Jean Dujardin plays handsome silent film superstar Georges Valentin.  He appears at the opening of his latest film with his favorite co-star, his Jack Russell terrier, dancing, bowing, and basking in the adoration of the audience — and hogging the spotlight to annoy his human co-star (Missy Pyle).  Outside the theater, when an enthusiastic fan falls into his path, he laughs good-heartedly.  The next morning, a photo of Valentin and his fan appears in the paper and his wife (Penelope Ann Miller) does not find it amusing.  The charming whimsy and dazzling smile that work so well on screen do not mollify her.

The fan is a would-be actress named Peppy Miller (the very appealing Argentine actress Bérénice Bejo, wife of Hazanavicius).  She gets her first break as a dancer on Valentin’s new film.  In a captivating scene, they have to do repeated takes of a scene where they dance together because they keep getting distracted by their immediate sense of connection.  In the film within a film, he is a star and she is an extra.  But in their real story, it is clear she is a lead.

The sound era arrives and Miller becomes a star while Valentin, stubbornly insisting on making a new silent film, loses his wife, his money, and finally, at auction, everything he owns, including his dinner jacket and portrait.  Can there be a happy ending?  Well, it’s a movie!

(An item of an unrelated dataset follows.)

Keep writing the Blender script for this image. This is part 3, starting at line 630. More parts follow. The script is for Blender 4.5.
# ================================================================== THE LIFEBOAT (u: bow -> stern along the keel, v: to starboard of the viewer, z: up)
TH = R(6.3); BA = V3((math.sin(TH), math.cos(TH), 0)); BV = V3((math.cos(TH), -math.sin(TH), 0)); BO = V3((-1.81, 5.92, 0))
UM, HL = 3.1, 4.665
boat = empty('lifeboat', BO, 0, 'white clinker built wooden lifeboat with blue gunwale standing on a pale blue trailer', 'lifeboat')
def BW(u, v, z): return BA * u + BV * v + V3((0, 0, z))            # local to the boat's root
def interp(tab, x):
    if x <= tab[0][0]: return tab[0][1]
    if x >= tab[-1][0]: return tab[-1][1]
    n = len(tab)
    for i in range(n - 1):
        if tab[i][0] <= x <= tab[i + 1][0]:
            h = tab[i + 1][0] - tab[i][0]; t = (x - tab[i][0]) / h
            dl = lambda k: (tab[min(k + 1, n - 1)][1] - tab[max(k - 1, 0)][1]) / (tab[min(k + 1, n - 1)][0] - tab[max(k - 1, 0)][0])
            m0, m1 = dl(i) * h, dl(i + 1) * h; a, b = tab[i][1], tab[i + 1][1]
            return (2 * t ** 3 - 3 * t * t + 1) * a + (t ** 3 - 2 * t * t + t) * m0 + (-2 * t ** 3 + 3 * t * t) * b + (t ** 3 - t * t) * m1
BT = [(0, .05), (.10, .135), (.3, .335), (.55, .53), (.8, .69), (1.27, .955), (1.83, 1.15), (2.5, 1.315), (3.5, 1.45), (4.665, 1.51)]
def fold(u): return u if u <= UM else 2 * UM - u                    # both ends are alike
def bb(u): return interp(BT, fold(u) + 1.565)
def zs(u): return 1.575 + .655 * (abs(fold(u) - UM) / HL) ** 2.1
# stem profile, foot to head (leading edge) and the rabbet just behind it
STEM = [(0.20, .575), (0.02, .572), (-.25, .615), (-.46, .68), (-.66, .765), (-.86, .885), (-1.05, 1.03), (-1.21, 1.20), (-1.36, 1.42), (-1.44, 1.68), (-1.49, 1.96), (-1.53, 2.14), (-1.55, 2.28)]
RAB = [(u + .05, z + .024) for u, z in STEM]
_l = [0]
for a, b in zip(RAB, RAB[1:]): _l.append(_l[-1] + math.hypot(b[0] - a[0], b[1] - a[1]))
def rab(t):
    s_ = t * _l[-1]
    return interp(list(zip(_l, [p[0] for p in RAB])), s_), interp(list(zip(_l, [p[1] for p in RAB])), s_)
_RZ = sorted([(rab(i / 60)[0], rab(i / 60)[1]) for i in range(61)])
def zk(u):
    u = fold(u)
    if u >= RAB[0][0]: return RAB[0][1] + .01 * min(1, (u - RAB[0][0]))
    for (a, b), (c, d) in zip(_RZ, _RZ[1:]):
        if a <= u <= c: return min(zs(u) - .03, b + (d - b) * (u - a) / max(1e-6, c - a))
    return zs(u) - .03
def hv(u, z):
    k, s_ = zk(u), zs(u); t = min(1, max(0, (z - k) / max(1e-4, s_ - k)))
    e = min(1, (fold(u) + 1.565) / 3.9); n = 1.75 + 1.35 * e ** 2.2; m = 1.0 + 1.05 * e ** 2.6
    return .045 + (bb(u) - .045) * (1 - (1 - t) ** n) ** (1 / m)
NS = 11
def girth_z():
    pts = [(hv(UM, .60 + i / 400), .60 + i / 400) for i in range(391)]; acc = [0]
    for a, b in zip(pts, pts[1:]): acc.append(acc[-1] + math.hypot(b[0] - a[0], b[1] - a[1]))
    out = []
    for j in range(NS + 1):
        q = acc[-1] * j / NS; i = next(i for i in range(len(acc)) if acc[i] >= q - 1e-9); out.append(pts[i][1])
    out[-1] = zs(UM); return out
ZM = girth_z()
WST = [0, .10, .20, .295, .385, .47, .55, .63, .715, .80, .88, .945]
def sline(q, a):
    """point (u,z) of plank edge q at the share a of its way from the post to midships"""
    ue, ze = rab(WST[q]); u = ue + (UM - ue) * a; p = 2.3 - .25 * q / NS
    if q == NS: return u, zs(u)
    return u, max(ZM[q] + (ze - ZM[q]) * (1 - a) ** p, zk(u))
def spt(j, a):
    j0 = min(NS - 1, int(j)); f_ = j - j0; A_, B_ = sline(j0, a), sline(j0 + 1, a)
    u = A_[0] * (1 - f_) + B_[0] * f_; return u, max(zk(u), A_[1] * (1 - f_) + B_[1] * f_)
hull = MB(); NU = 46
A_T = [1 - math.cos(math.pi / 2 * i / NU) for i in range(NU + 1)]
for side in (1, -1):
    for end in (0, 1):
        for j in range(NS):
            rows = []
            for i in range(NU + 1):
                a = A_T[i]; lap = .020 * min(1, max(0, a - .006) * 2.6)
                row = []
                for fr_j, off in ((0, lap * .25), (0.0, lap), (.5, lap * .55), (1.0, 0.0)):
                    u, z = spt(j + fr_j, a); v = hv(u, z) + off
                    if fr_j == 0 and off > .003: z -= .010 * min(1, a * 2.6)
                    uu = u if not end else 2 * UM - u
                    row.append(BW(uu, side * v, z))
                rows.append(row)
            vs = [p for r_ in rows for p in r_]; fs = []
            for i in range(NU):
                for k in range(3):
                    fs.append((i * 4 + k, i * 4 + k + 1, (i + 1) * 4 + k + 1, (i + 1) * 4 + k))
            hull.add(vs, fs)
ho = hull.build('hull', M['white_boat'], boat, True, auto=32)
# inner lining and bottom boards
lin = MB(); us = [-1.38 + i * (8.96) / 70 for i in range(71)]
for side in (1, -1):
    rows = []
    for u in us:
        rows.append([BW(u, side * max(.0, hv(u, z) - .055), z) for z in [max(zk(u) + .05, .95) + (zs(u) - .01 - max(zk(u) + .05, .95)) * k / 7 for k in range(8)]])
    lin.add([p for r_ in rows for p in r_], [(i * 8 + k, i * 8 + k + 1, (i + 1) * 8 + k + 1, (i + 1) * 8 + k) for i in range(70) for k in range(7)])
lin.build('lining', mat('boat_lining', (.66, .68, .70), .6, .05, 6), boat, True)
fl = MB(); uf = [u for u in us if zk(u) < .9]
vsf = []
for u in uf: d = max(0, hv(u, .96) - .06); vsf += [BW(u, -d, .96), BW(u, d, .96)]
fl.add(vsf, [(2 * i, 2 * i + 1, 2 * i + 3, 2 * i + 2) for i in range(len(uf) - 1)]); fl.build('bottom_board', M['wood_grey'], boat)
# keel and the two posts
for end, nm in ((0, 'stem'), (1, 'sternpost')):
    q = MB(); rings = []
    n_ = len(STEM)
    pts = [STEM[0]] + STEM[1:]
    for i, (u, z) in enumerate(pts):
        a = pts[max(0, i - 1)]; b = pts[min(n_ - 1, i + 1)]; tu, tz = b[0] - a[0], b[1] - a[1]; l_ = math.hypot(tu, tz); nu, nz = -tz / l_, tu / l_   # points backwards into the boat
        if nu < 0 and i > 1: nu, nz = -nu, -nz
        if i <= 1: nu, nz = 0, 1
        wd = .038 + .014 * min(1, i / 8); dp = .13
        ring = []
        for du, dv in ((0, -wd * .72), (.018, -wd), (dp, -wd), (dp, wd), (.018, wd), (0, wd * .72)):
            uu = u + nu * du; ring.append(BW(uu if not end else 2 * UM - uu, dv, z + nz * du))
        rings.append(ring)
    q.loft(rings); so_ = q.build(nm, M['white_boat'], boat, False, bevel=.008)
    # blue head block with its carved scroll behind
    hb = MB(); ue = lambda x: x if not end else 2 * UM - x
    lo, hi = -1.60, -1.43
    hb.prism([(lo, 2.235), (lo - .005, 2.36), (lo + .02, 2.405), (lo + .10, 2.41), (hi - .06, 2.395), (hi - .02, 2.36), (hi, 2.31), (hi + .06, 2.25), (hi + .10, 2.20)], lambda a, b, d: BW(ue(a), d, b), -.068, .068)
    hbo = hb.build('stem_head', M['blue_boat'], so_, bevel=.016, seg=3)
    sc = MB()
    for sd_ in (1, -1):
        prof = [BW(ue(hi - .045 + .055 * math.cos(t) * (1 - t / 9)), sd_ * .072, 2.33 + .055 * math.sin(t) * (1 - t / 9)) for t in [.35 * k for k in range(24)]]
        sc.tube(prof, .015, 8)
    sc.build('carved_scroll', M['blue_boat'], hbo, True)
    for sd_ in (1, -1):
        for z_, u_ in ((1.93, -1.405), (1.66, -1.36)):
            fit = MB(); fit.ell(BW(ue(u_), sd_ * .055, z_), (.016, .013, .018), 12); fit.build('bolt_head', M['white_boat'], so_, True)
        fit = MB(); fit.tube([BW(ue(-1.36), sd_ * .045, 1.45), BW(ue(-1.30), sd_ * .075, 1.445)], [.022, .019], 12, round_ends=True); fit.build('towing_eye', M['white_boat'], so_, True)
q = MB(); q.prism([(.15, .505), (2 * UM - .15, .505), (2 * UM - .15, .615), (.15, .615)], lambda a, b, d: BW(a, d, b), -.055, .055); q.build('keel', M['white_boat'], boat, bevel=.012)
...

There’s a bit of a backlash to this film, following its rapturous reception in Cannes and year-end awards, with some complaints that it plays to the affections of critics and movie insiders and that it is a nice enough film that benefits from being a valentine to cinema rather than on its own stand-alone merits.  That is unfair to the intelligence behind the film and the subtle qualities beyond the quaint settings.  Hazanavicius shifted the frames-per-second to be closer to the slightly jerky silent movie standard to invite us back into that world.  But it is not just a re-creation of an archaic technique.  The characters are real, vivid, and affecting.  As shown by its final moment, the movie transcends its story to be more than a tribute to a simpler time.  It is a lesson on the power of movies to re-invent a visual vocabulary for the universal language that goes beyond the borders of countries and cultures.